## STATED EXERCISE
Say only how many lines contain the word "scene".

## SOURCE EXCERPT
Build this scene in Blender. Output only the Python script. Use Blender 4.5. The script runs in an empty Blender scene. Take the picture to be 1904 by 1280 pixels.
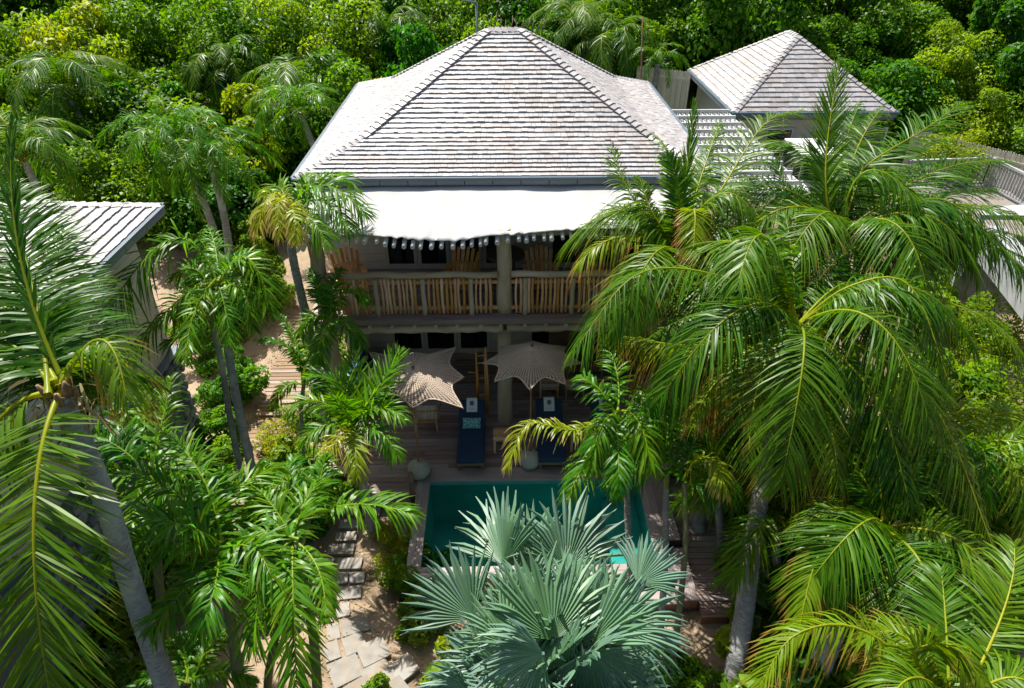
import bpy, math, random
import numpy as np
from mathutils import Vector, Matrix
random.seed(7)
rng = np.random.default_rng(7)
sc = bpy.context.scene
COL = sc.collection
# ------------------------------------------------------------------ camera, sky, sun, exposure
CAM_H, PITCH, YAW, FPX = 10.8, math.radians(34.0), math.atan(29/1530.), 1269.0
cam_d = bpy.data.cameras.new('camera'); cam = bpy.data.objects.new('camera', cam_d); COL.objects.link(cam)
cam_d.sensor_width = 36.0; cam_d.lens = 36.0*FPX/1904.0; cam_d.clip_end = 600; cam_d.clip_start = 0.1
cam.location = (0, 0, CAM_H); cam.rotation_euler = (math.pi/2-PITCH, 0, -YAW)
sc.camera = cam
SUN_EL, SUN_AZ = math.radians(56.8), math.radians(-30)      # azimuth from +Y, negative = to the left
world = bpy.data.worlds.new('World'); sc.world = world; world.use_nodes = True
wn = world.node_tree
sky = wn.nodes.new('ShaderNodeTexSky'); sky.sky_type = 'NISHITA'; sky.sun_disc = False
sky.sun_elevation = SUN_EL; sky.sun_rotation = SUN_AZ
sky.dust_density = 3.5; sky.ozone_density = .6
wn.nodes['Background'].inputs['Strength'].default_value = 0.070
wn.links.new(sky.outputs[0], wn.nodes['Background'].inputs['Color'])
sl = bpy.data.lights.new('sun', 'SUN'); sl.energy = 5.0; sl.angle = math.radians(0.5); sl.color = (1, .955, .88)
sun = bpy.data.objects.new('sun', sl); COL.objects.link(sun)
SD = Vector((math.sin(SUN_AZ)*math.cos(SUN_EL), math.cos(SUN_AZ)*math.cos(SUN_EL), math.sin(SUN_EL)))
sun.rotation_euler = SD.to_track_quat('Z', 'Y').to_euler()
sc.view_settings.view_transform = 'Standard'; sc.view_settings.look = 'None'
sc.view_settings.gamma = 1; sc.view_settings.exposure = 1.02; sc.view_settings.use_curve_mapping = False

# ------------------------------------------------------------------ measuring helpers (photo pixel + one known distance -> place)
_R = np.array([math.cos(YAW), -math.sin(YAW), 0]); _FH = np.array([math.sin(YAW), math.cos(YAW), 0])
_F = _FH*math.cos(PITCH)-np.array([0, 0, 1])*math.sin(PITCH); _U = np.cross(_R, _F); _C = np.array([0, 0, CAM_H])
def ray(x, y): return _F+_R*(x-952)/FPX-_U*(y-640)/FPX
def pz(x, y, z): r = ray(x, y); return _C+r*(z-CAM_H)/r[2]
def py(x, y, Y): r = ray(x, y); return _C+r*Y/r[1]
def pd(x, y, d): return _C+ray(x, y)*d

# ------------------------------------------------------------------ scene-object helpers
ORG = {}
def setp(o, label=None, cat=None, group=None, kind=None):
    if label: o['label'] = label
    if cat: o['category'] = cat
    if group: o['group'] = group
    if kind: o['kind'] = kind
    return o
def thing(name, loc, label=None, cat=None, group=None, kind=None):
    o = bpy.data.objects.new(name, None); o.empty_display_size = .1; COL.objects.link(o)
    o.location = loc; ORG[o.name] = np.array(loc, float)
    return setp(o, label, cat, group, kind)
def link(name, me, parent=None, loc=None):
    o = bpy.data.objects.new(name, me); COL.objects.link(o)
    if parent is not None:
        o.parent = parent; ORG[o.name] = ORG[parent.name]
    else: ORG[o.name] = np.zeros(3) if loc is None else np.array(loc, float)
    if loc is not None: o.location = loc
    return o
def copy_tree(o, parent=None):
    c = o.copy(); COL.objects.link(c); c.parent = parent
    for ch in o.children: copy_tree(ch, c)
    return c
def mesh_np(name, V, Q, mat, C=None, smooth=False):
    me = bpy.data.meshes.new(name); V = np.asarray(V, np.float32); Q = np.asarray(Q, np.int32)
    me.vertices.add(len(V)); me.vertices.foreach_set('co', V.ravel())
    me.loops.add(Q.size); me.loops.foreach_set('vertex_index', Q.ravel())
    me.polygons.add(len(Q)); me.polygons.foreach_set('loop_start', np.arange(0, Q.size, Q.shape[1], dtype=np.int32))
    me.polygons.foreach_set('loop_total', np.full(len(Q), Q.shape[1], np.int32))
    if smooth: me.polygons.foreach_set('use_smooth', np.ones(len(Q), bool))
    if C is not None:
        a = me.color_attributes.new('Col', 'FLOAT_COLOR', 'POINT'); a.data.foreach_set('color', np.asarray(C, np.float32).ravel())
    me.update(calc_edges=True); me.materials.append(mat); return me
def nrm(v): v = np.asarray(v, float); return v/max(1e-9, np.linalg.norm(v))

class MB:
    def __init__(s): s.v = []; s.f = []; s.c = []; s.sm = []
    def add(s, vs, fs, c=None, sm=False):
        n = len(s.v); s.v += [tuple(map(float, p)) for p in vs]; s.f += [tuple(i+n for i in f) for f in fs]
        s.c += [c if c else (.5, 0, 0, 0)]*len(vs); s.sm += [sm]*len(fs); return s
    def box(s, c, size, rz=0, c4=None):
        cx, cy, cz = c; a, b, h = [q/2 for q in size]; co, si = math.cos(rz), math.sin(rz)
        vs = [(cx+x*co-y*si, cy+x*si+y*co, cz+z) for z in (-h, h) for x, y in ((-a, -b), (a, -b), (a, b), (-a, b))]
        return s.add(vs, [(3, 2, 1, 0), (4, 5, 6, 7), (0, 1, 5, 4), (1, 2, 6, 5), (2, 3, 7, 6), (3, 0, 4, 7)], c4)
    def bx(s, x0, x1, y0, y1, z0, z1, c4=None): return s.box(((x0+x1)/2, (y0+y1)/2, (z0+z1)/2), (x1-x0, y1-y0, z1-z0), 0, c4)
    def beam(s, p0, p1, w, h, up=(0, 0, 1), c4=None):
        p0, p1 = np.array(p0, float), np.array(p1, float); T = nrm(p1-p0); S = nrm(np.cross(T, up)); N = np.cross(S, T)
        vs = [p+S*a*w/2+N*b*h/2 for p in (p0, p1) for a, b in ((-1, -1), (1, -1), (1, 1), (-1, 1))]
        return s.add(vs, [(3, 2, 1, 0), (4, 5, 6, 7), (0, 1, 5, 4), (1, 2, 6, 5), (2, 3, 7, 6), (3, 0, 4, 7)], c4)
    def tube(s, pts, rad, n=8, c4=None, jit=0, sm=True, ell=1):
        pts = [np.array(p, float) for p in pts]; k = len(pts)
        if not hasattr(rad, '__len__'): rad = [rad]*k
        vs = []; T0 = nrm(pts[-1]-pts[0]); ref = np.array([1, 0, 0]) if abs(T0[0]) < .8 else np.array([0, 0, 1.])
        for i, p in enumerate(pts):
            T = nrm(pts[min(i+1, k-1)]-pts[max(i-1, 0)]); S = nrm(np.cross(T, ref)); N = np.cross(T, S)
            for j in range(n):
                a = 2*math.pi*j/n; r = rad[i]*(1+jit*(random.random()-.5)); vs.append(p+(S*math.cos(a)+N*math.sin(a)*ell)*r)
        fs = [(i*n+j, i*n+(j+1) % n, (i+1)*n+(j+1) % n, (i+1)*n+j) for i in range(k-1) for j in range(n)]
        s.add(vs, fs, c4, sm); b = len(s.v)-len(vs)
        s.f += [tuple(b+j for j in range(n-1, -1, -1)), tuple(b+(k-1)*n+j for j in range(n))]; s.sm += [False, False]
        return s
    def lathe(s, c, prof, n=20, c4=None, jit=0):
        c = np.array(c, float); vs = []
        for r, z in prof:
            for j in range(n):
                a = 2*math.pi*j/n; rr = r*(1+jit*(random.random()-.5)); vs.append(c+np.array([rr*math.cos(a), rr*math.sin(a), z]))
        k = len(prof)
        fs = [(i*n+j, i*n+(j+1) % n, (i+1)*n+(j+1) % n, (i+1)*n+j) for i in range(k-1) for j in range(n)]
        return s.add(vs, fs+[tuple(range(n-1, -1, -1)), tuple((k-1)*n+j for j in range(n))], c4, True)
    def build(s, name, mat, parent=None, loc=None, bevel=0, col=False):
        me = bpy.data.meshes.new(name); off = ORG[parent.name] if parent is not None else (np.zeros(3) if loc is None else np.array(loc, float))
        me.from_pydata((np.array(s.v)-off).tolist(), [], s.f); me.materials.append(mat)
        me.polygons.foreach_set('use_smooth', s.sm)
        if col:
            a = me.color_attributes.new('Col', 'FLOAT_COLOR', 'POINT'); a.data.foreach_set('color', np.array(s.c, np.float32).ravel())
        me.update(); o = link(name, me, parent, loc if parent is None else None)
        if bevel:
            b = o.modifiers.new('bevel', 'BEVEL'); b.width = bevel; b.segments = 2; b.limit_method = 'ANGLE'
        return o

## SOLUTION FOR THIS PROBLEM
3